Pakistani opposition politician Imran Khan addresses supporters during a protest march against the country's Pakistan Muslim League-Nawaz-led government in Pakistan's capital, Islamabad, on August 18.
Pakistani opposition politician Imran Khan addresses supporters during a protest march against the country's Pakistan Muslim League-Nawaz-led government in Pakistan's capital, Islamabad, on August 18.

Police in Pakistan say they have arrested about 150 opposition activists as mass demonstrations in Islamabad against Prime Minister Nawaz Sharif entered a fifth day.

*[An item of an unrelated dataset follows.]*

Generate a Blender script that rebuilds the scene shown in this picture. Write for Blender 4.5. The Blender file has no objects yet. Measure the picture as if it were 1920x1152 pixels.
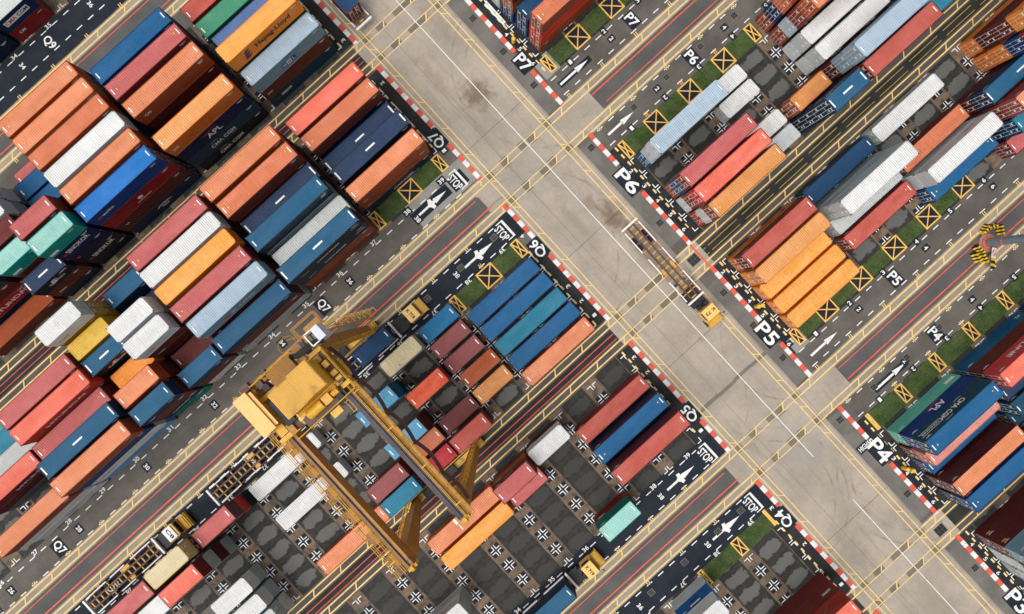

Opposition leader Imran Khan and conservative Islamist cleric Tahir ul-Qadri have led tens of thousands of their supporters from across the country into Islamabad.

Their twin protests are separate but are both aimed at bringing down the government of Sharif, whom they accuse of corruption and rigging elections.

Khan has threatened to lead protesters on August 19 into Islamabad’s high-security “red zone” as his 48-hour deadline for the government to step down ends.

Interior Minister Chaudhry Nisar Ali Khan has said demonstrators would not be allowed to enter Islamabad's red zone -- which is the location of the parliament, government buildings, and Western embassies as well as the presidential and prime minister's offices.

The area has been cordoned off with container cars and barbed wire and is packed with riot police and paramilitary forces.

Qadri and Khan say hundreds of their supporters have been arrested during the past week.

Meanwhile, Khan's Pakistan Tehrik-e Insaaf (PTI) party has announced that its lawmakers have all decided to resign from the 34 seats they control in the country's National Assembly.

The party, which is the third-largest in the country, also said its lawmakers would resign from all provincial parliaments with the exception of the legislature in Khyber Pakhtunkhwa Province, which the party controls.

That announcement means Pakistan will have to organize a raft of fresh elections.

Khan has rallied tens of thousands of supporters in Islamabad in recent days, but his protest has failed to attract the hundreds of thousands of demonstrators that he had promised to mobilize.

On August 18, other opposition parties distanced themselves from Khan's appeal for civil disobedience -- which included a call for citizens to refuse to pay their utility bills or taxes as long as Sharif remains in power.